Students from Bryant Elementary School’s Garden Club spent Wednesday evening making wren houses, composting, playing in a tree house and riding tractors at their end of the year party.

Students from Bryant Elementary School’s Garden Club spent Wednesday evening making wren houses, composting, playing in a tree house and riding tractors at their end of the year party.

Students went to work in the garden on Tuesdays and Thursdays this spring to plant and harvest vegetables such as spinach and lettuce that they later ate with their salads at the party.

Nina Falls, Caring Communities site coordinator at Bryant Elementary, was involved in an initial proposal to create a community garden with land that was donated last spring.

The garden stirred a controversy and the plans were halted.

Two locals, Jim and Sharon Hannah, later donated plots of land in their backyard and the Garden Club started digging mid-March.

“It all worked out because we had these neighbors that were willing to give up their yard and still in the same neighborhood,” Falls said.  

Jim said he and Sharon were interested in gardening because they both grew up on farms in Iowa and are interested in the earth.
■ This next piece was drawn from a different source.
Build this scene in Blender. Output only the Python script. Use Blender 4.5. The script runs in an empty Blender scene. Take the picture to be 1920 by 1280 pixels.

Jim said they wanted to help connect the students to the earth.

“Kansas City Community Gardens really helped us out,” Jim said. “We went to several training workshops down there and their staff person was always available to us. We had a lot of help from a lot of people to make this happen.”

They got funding from the Local Investment Commisson to build the beds and for seeds.

Jim said this fall he is going to grow Knuckle Head Pumpkins and bring them to Bryant for the kids to carve.

“We’re so incredibly pleased with what’s happened and all the cooperation and the way the kids are so enthused and interested in what’s going on,” Jim said. “We came to see it not just as growing vegetables, but growing a community.”

Falls said it’s important for people to come together over something they love, especially gardening because it’s something people of any age can do.

“Even if you don’t have a lot of money – a garden is something that you can do and be proud of and share with people,” Falls said. “You can do it with just seeds. Gardening is about everybody learning something they can carry with them their whole life.”

 She said approximately 20 students from kindergarten to fifth grade were involved in the club.

“I thought this was interesting, some of these kids don’t like vegetables, but when it was grown in the garden they would taste the lettuce and they don’t eat lettuce at home,” Falls said.

Melissa Britt said she hoped that working in the garden would make her two sons, Payton, 5, and Logan, 7, enjoy eating vegetables more and even though she was not sure that was the case, this was still a valuable learning experience.

“They came home and talked to my youngest son and now they all talk about Earth Day,” Britt said. “We were at the park and my youngest son said ‘mom, look what someone did to the earth’ and picked up the trash and threw it away.

“They know you have to value the earth and what it’s about.”

Logan and Payton both said they enjoyed working in the garden this spring and learning about gardening. They said they want to participate in the future.

Logan said his favorite experience was planting the seeds.

Falls said the garden would be back next spring but she was not sure if they would harvest in the fall.